▸ Task statement: The data below needs to be returned exactly, line for line.

▸ Given data:
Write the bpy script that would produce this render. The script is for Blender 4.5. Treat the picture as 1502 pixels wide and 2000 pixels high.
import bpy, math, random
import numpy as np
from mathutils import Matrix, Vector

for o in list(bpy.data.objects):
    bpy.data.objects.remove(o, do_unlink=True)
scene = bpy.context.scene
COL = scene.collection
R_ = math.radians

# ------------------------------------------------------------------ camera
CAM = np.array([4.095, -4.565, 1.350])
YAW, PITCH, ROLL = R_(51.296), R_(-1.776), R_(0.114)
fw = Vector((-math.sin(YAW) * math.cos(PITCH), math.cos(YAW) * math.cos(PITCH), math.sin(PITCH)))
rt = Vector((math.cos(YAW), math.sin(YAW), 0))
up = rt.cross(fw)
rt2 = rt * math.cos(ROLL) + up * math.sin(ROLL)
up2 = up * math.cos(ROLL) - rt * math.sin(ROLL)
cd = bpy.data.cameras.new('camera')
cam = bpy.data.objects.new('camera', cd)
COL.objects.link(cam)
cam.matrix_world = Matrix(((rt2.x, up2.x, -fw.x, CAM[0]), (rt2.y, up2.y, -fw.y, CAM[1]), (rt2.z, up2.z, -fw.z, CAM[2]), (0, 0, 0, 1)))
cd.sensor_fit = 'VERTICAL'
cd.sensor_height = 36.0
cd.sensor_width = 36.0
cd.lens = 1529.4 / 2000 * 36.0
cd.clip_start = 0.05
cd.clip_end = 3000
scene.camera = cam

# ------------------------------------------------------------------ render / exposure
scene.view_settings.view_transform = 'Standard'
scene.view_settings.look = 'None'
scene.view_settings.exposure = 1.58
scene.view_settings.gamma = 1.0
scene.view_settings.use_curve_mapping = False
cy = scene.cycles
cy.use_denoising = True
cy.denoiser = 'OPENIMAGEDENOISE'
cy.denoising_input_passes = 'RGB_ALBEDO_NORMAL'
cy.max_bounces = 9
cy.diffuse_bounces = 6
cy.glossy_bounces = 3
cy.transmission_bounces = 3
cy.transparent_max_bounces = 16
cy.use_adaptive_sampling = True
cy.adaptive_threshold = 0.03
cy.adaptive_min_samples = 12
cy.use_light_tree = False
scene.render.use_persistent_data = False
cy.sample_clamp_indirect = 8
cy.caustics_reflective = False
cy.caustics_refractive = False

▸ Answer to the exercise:
Write the bpy script that would produce this render. The script is for Blender 4.5. Treat the picture as 1502 pixels wide and 2000 pixels high.
import bpy, math, random
import numpy as np
from mathutils import Matrix, Vector

for o in list(bpy.data.objects):
    bpy.data.objects.remove(o, do_unlink=True)
scene = bpy.context.scene
COL = scene.collection
R_ = math.radians

# ------------------------------------------------------------------ camera
CAM = np.array([4.095, -4.565, 1.350])
YAW, PITCH, ROLL = R_(51.296), R_(-1.776), R_(0.114)
fw = Vector((-math.sin(YAW) * math.cos(PITCH), math.cos(YAW) * math.cos(PITCH), math.sin(PITCH)))
rt = Vector((math.cos(YAW), math.sin(YAW), 0))
up = rt.cross(fw)
rt2 = rt * math.cos(ROLL) + up * math.sin(ROLL)
up2 = up * math.cos(ROLL) - rt * math.sin(ROLL)
cd = bpy.data.cameras.new('camera')
cam = bpy.data.objects.new('camera', cd)
COL.objects.link(cam)
cam.matrix_world = Matrix(((rt2.x, up2.x, -fw.x, CAM[0]), (rt2.y, up2.y, -fw.y, CAM[1]), (rt2.z, up2.z, -fw.z, CAM[2]), (0, 0, 0, 1)))
cd.sensor_fit = 'VERTICAL'
cd.sensor_height = 36.0
cd.sensor_width = 36.0
cd.lens = 1529.4 / 2000 * 36.0
cd.clip_start = 0.05
cd.clip_end = 3000
scene.camera = cam

# ------------------------------------------------------------------ render / exposure
scene.view_settings.view_transform = 'Standard'
scene.view_settings.look = 'None'
scene.view_settings.exposure = 1.58
scene.view_settings.gamma = 1.0
scene.view_settings.use_curve_mapping = False
cy = scene.cycles
cy.use_denoising = True
cy.denoiser = 'OPENIMAGEDENOISE'
cy.denoising_input_passes = 'RGB_ALBEDO_NORMAL'
cy.max_bounces = 9
cy.diffuse_bounces = 6
cy.glossy_bounces = 3
cy.transmission_bounces = 3
cy.transparent_max_bounces = 16
cy.use_adaptive_sampling = True
cy.adaptive_threshold = 0.03
cy.adaptive_min_samples = 12
cy.use_light_tree = False
scene.render.use_persistent_data = False
cy.sample_clamp_indirect = 8
cy.caustics_reflective = False
cy.caustics_refractive = False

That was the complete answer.